* _GOAL_: Print the entries below in their entirety, exactly as they are written.
══════════════════════════════
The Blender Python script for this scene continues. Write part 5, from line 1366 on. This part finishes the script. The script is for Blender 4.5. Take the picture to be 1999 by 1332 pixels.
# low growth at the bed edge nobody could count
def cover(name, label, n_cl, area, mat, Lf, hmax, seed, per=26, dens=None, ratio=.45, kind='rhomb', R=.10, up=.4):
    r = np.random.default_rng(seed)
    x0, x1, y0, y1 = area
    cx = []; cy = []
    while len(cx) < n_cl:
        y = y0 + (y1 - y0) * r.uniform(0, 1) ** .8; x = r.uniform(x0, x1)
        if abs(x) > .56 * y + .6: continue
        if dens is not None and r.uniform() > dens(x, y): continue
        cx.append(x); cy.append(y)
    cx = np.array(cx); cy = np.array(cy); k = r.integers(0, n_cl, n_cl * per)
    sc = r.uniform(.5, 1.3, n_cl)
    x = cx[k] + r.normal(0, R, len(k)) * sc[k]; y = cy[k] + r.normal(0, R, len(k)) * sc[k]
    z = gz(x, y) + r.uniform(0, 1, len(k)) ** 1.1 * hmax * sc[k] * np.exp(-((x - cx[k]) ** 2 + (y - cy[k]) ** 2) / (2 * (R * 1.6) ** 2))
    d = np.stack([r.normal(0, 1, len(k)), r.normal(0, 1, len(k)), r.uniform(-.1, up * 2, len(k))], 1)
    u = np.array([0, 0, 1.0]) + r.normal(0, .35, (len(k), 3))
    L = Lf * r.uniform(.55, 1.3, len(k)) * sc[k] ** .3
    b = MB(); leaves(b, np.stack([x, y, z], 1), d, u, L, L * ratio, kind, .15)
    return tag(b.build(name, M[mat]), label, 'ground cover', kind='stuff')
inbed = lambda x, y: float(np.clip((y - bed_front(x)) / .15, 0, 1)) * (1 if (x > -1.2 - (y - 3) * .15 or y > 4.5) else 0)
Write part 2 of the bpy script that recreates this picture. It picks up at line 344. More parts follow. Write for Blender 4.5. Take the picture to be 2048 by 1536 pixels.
══════════════════════════════
* _EXPECTED ANSWER_:
The Blender Python script for this scene continues. Write part 5, from line 1366 on. This part finishes the script. The script is for Blender 4.5. Take the picture to be 1999 by 1332 pixels.
# low growth at the bed edge nobody could count
def cover(name, label, n_cl, area, mat, Lf, hmax, seed, per=26, dens=None, ratio=.45, kind='rhomb', R=.10, up=.4):
    r = np.random.default_rng(seed)
    x0, x1, y0, y1 = area
    cx = []; cy = []
    while len(cx) < n_cl:
        y = y0 + (y1 - y0) * r.uniform(0, 1) ** .8; x = r.uniform(x0, x1)
        if abs(x) > .56 * y + .6: continue
        if dens is not None and r.uniform() > dens(x, y): continue
        cx.append(x); cy.append(y)
    cx = np.array(cx); cy = np.array(cy); k = r.integers(0, n_cl, n_cl * per)
    sc = r.uniform(.5, 1.3, n_cl)
    x = cx[k] + r.normal(0, R, len(k)) * sc[k]; y = cy[k] + r.normal(0, R, len(k)) * sc[k]
    z = gz(x, y) + r.uniform(0, 1, len(k)) ** 1.1 * hmax * sc[k] * np.exp(-((x - cx[k]) ** 2 + (y - cy[k]) ** 2) / (2 * (R * 1.6) ** 2))
    d = np.stack([r.normal(0, 1, len(k)), r.normal(0, 1, len(k)), r.uniform(-.1, up * 2, len(k))], 1)
    u = np.array([0, 0, 1.0]) + r.normal(0, .35, (len(k), 3))
    L = Lf * r.uniform(.55, 1.3, len(k)) * sc[k] ** .3
    b = MB(); leaves(b, np.stack([x, y, z], 1), d, u, L, L * ratio, kind, .15)
    return tag(b.build(name, M[mat]), label, 'ground cover', kind='stuff')
inbed = lambda x, y: float(np.clip((y - bed_front(x)) / .15, 0, 1)) * (1 if (x > -1.2 - (y - 3) * .15 or y > 4.5) else 0)
Write part 2 of the bpy script that recreates this picture. It picks up at line 344. More parts follow. Write for Blender 4.5. Take the picture to be 2048 by 1536 pixels.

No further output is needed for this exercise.